A well executed small sized painting in Oil can look like a 'Jewellery Box'... it can have that shimmering quality. Hiroshi's oils surely has that shimmering, translucent quality!!

As painter Hiroshi Matsumoto says:

"I love oil paint, it’s texture, viscosity, slow-drying time and smell...

I never know what it is going to be until it's complete."
 
you can see his works here:
 
http://www.hiroshimatsumoto.com/
 
*
https://www.facebook.com/hiroshimatsumoto#!/photo.php?fbid=211007668941640&set=a.177745932267814.33654.177743925601348&type=1&theater

Saturday, January 1, 2011

Some Paintings Do Have A Story...

Wheat Harvest, Early Summer Noida Villages, India 
Oil on Canvas, 38.5cm x 38.5cm, April 2008. Sold

Some paintings do have a story...
And this one sure does have one!
It was my first of series of paintings I did in plein air just before the wheat harvest, in fields along Yumuna river in Noida (UP) India.
I went in with my painting equipments et al in the late afternoon ...as in this region the April sun can be very strong early on.. I found the wheat just the right colour.. whitish yellow, ripen..and the plant golden yellow.
Finding a spot I went about starting my work... Working in oils is always messy and complicated and doing it outdoors can be sometimes tormenting!!
I was quite happy this painting came out well... Some don't and then there is a struggle to make it well, and I hate that moment - when the painting is not getting the right look!! Thus immersed in work, trying to finish the painting, I noticed a small girl standing close to my elbow... she blurted out a startled "Hello!!" I realised on the road next to the fields a big black car has quietly stopped by... Next to it her, almost behind my back were here parents. All ogling at the canvas...
Crowds, passerby coming up and asking questions is part of plein air adventure.. unless it's the police or the military, which can be sometimes complicated!!
When I smiled at them, the usual conversation followed...
"Wow! lovely!! You just did that...? We saw you when going towards our farmhouse an hour back... you paint so fast, do you sell? etc etc".
They went away promising to come over to my studio and buying... (which of course they never did!!)
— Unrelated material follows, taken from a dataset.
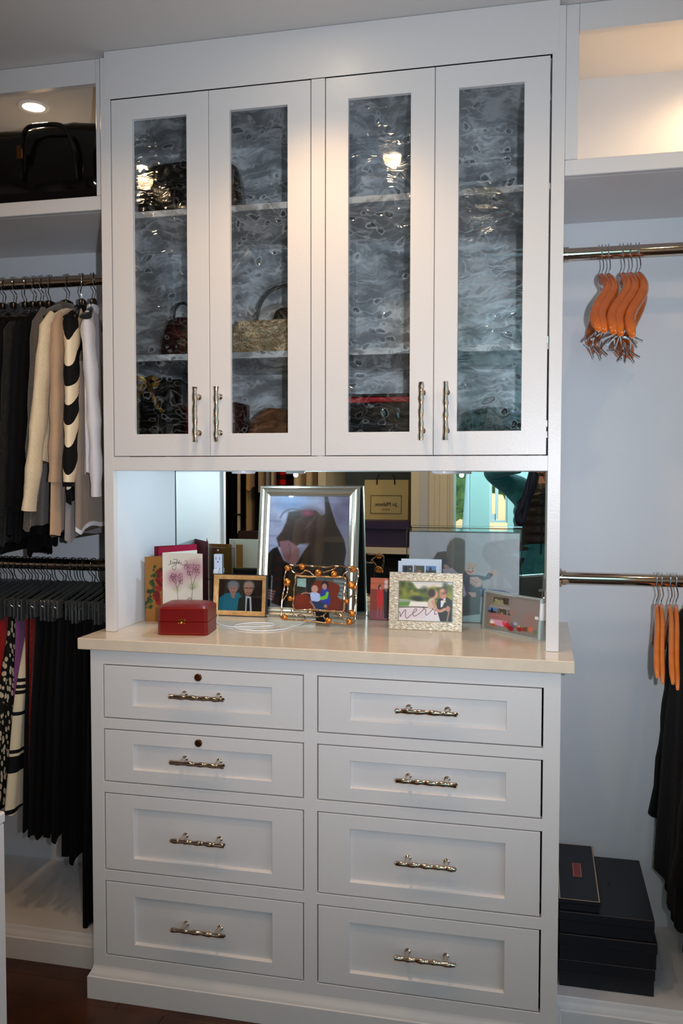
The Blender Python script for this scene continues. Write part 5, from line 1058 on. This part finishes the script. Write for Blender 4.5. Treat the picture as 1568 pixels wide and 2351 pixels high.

By the time I cleaned all the brushes, palette and packed up, it was dark and I dumped all paints, oils, easels into the back seat and only the wet painting in the dicky of the car- the boot of a car... The biggest problem of oil is to bring back 'wet painting' home safely... My work is thick impasto, with fresh colours like a relief.. a kind of a torte!! One little touch or getting rubbed softly, brushed by anything as gentle as the end of your skirt or your shirt sleeves will completely ruin it...
I kept the wet canvas on the floor of the car dicky.
Which I generally keep empty for wet paintings.
On the way home I stopped by for some tea at my friend's small tea shop next to the fields. Back home I didn't want to open the boot/dicky in the dark and bring out the wet canvas and carry it up three floors... So left it to do so the next day. Rest of my painting gear lies always in the car.
Next day I had some work in the day in Delhi so I left in my car and after finishing my work I drove straight back to the Noida fields... I started a new work as soon as I reached without even taking out the wet one done last evening..so that once done I can lineup the two works and compare and also do the last minute touch ups..
So once done with the second painting I went to my car to open the dicky/boot... and what I saw broke my heart!! In the night I hadn't realised the existence of an old stupid empty plastic bottle!! Which had been using the wet canvas as a dance floor...
So here it was, a finished work had a worthless plastic bottle rolling all over it the whole time I was driving on bumpy roads...
Many of my works are very spontaneous and I don't rub and repaint over and over. I like the strokes to show... And here all those lovely thick layers of colour impasto were all smothered!!  It had never happened before in this scale, though it does happen.
I don't like to sit on a work which I have once finished...

Anyway with a dogged determination I went about recreating. At the end though I doubt anybody can make out that this painting had a makeover?!! Can you?